Friday, January 1, 2010

Beginnings

And so 2010 begins.

As we move into the next decade, I find myself wondering what it will be, to me and to the world in general. We do not often think about our time in decades, at least not in ways to relate to us personally. I do not look back on the past ten years and think that this was the decade in which I learned to drive, moved out on my own. That this was the decade that I first decided I wanted to become a writer. The decade in which I wrote my first book.

The decade in which I first fell in love. The decade in which I had my heart broken for the first time. And the decade when I moved past those feelings and resolved to carry on.

The 00's (I don't know what that would actually sound like if I said it out loud, but it works well enough on paper) was the second complete decade of my life, and yet it was the most meaningful one to me so far, given that so much of the person I am today was formed in the last ten years. My hopes and dreams, my fears, my desires.

What will the next ten years be? Who will I be, when this new decade draws to a close? What will I be?

I remember thinking, at the beginning of the last decade, where I would be in ten years' time. I was 13, trying to imagine what it would feel like to be 23. It seemed an impossible age, mythical and unattainable. And now here I am, wondering who and what I'll be when I'm 33, and that, too, seems impossible. It does not seem like it could be true, that I'll be 33 one day. That sounds like I'll be an adult, a mature (hopefully), responsible (hopefully) grown up individual. Maybe with a family? Maybe a career? Will I be a father? A husband?
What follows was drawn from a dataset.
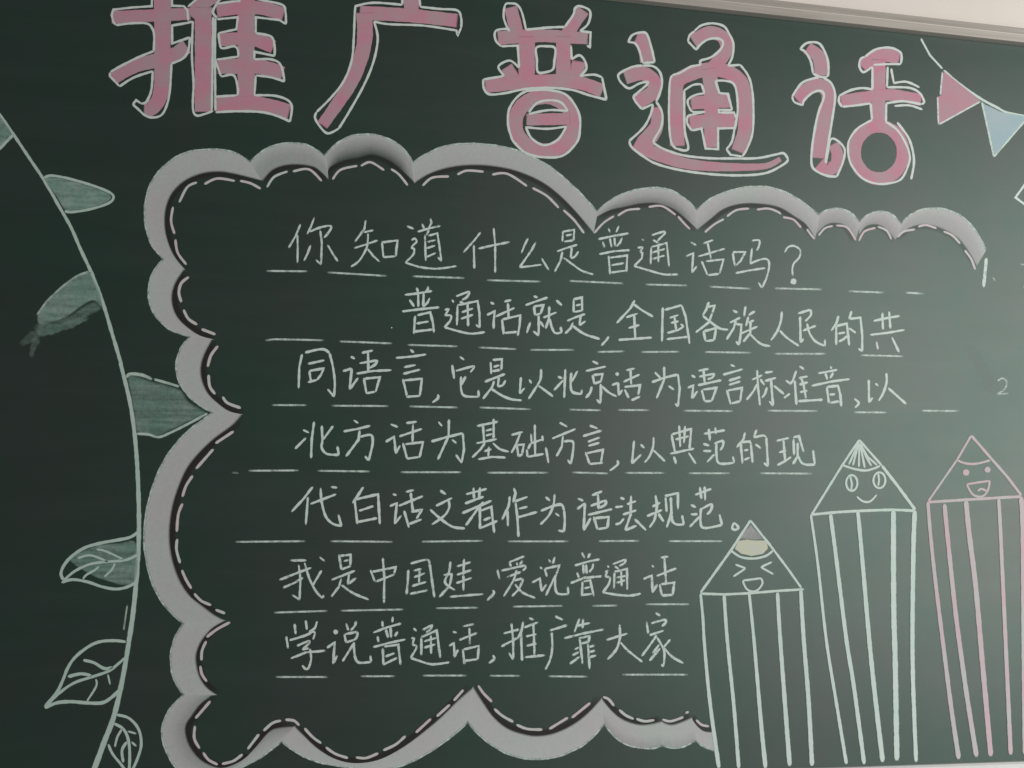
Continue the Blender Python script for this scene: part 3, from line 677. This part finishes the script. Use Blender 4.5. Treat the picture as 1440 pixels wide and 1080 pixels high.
M = Mesh(); draw(M, "1135,735 1180,940 1222,1135; 1222,1135 1475,842", 'T6', 2.0, dens=0.6)
M.build('pennant_outline', 'mint_chalk', f2)

# ------------------------------------------------------------------ cloud border
T('K1', 190, 180, 4.5); T('K2', 430, 170, 4.5); T('K3', 680, 200, 4.5); T('K4', 900, 230, 4.5); T('K5', 1120, 240, 4.5)
T('K6', 180, 350, 6); T('K7', 160, 460, 6); T('K8', 180, 600, 6); T('K9', 180, 740, 6); T('KA', 200, 900, 6)
T('KB', 400, 900, 6); T('KC', 600, 900, 6); T('KD', 800, 900, 6)
# (tile, outer edge, inner edge, density at outer rim / middle / inner rim, dashes, dash width)
LOBES = [
("K6", "295,90 220,180 180,290 173,400 200,510 270,610 370,690 525,740", "475,180 405,290 375,400 390,510 440,600 530,680 620,735 740,768", (.98, .95, .95), "~512,238 450,290 430,370 450,448; ~470,515 510,590 582,638; 622,678 738,722", 4.2),
("K1", "725,215 640,160 520,135 340,150 220,210 130,300 80,400 60,520 70,640 110,750 185,835", "800,335 640,296 540,280 430,290 320,335 240,410 200,500 190,600 205,700 250,810 322,900", (.96, .93, .90), "~390,345 330,375 280,470; ~440,355 520,320 630,335; ~665,335 730,350 795,385; ~240,500 228,590 250,670; ~255,705 270,790 325,865", 3.4),
("K1", "725,215 800,150 880,110 980,95 1080,105 1150,140 1205,185", "810,335 870,270 950,240 1040,235 1130,250 1180,285 1222,328", (.96, .72, .66), "~835,375 880,310 965,275; ~1000,275 1100,262 1180,335", 3.2),
("K2", "122,212 200,140 290,95 400,85 500,105 600,160 678,255", "140,365 150,300 240,255 330,238 420,218 520,250 600,310 690,395", (.98, .6, .04), "~170,370 220,310 325,285; ~350,285 410,262 495,312; ~540,305 590,340 645,408", 3.0),
("P", "580,229 599,216.7 625.6,205.6 654,202 685.6,203.3 719,209 747,220 775.6,236 804,260 824,280 839.6,297.8", "583,258 603,245.6 630,236.7 661,233 692,234.4 725,241 760,255.6 787,275.6 809,298 824,315.6 834,328", (.94, .90, .86), "@K2 ~740,410 800,360 905,352; @K2 ~960,340 1020,315 1125,322; @K3 ~55,205 150,200 275,278; @K3 ~310,290 400,340 475,415; @K3 ~505,430 570,490 635,575", 3.2),
("K3", "718,438 800,370 900,320 1000,295 1110,288 1200,310 1290,370 1348,430", "712,475 800,432 900,410 1000,390 1100,390 1200,425 1270,480 1350,555", (1.0, .75, .3), "~700,575 760,510 825,468; ~850,465 910,430 990,422; ~1045,410 1130,405 1215,460; ~1230,470 1275,520 1305,550", 2.8),
("K4", "350,300 450,220 560,175 680,148 820,150 950,195 1050,260 1132,325", "365,420 440,360 530,290 640,258 760,258 880,280 980,340 1050,390 1105,475", (1.0, .88, .72), "~410,435 470,385 530,352; ~550,335 610,295 690,285; ~740,292 810,285 870,305 890,320; ~905,340 970,355 1018,405; 1055,415 1080,450 1105,478", 2.8),
("K5", "138,280 190,250 270,240 340,265 402,325", "125,405 190,345 260,335 320,360 370,445", (.95, .78, .6), "~140,410 180,365 230,350; ~250,347 320,360 375,440", 2.6),
("K5", "400,325 450,280 530,258 600,275 662,335", "398,405 440,355 500,342 560,368 620,438", (1.0, .82, .6), "~395,445 430,385 500,362; ~515,355 570,380 600,435", 2.6),
("K5", "660,340 720,280 800,245 880,238 960,250 1060,300 1140,390 1197,498", "625,435 700,372 780,345 860,350 950,385 1030,440 1090,520 1137,602", (.95, .8, .7), "~640,420 680,385 750,372; ~770,355 820,345 885,365; ~930,385 985,410 1035,462; ~1065,505 1105,560 1130,625", 2.8),
("K7", "645,78 570,170 530,280 530,390 565,490 640,590 740,670 835,722", "835,105 770,230 740,340 750,450 800,560 880,640 980,710 1098,738", (.96, .93, .93), "~878,160 820,240 793,335; ~800,405 810,500 855,565; ~920,590 960,640 1070,682", 4.2),
("P", "298,581 283,591.7 260,610 236,639 220,670 208,708 203,742 203.5,775 213,818 228,847 242,863 257.5,877.5", "341,583 328,598 302,617 280,638 263,660 250,690 242.5,717 239,750 242,782 252,813 267,837 287,853 303,865 318,872.5", (.96, .93, .93), "@K7 1010,880 860,980; @K8 720,190 575,355; @K8 ~545,415 490,500 460,590; @K8 ~460,650 425,740 412,885; @K9 ~415,110 410,200 440,310; @K9 ~455,370 490,450 535,525; @K9 ~560,570 620,630 700,665; @K9 740,705 820,735", 4.0),
("P", "257,877 246.7,895 241,913 240,922 241,941.7 246.7,960 258,977", "318,872.5 300,883 285,900 277.5,916.7 276.7,931.7 281.7,951.7 291.7,966.7 306,977", (.98, .95, .95), "@K9 ~860,810 750,870 665,935; @KA ~540,10 505,90 500,170; @KA ~490,220 505,290 545,350", 4.0),
("P", "258,977 241.7,993 231.7,1010 227.5,1027 229,1043 236.7,1063 250,1082 275,1094 310,1092 341.7,1078 370,1063 396,1042.5", "300,977 283,990 271.7,1005 262,1020 263,1037 270,1053 283,1068 300,1077 317,1079 342,1068 360,1050 380,1027 397,1022 416,1021", (.98, .85, .6), "@KA 575,515 450,660; @KA ~445,725 440,830 485,915; @KA ~515,950 560,1010 635,1050; @KA ~675,1045 770,1020 845,965; @KA 890,920 985,795; @KA ~1025,765 1100,700 1170,680; @KA ~1210,672 1280,680 1325,720", 4.0),
("P", "395,1042.5 416.7,1058 441.7,1070 475,1077 516.7,1081 558,1079 600,1060 640,1032 658,1015", "415,1021 427,1033 447,1052 472,1067 500,1073 533,1068 567,1050 600,1025 623,1005 645,983 665,966", (1.0, .98, .96), "@KB ~170,745 240,820 310,870; @KB ~350,905 430,960 535,995; @KB ~605,990 690,995 790,955; @KB ~835,930 940,880 1020,810; @KB 1110,780 1235,665; @KB 1285,645 1395,545; @KC 230,510 310,420", 3.8),
("KC", "342,688 430,790 540,880 680,960 830,1000 960,1005 1120,980 1300,900 1400,820 1500,710", "392,388 470,510 560,640 680,740 820,790 940,805 1080,780 1230,710 1360,610 1476,486", (1.0, .98, .96), "~435,385 480,450 550,520; ~570,580 640,640 730,690; ~760,715 850,750 975,755; 1035,750 1190,655; 1225,655 1380,530", 3.8),
("KD", "298,708 370,800 480,880 620,912 720,912 795,888", "272,485 350,580 430,650 530,695 640,710 785,682", (.7, .95, .96), "~290,480 335,500 380,555; ~425,590 480,635 545,665; ~570,665 640,685 720,675", 3.8),
("KD", "790,890 870,912 960,902 1072,850", "780,684 860,710 940,690 1032,650", (.75, .97, .97), "~790,670 860,685 965,650; 985,615 1010,605", 3.4),
("KD", "1070,850 1120,890 1170,915 1232,938", "1030,650 1080,720 1140,765 1212,772", (.98, .97, .97), "~1075,675 1120,715 1180,728", 3.4),
]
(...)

I could never have imagined myself as I am now, at 13. I thought then of things and all that I could do, all that I could have. I could not and did not think of what it would be, how I would feel, what my mind would be.

Time is a strange and curious thing, isn't it?

Ever does it march on, and the only truly constant thing about it is how fluidly and easily it slips away from us, most of all when we least expect it.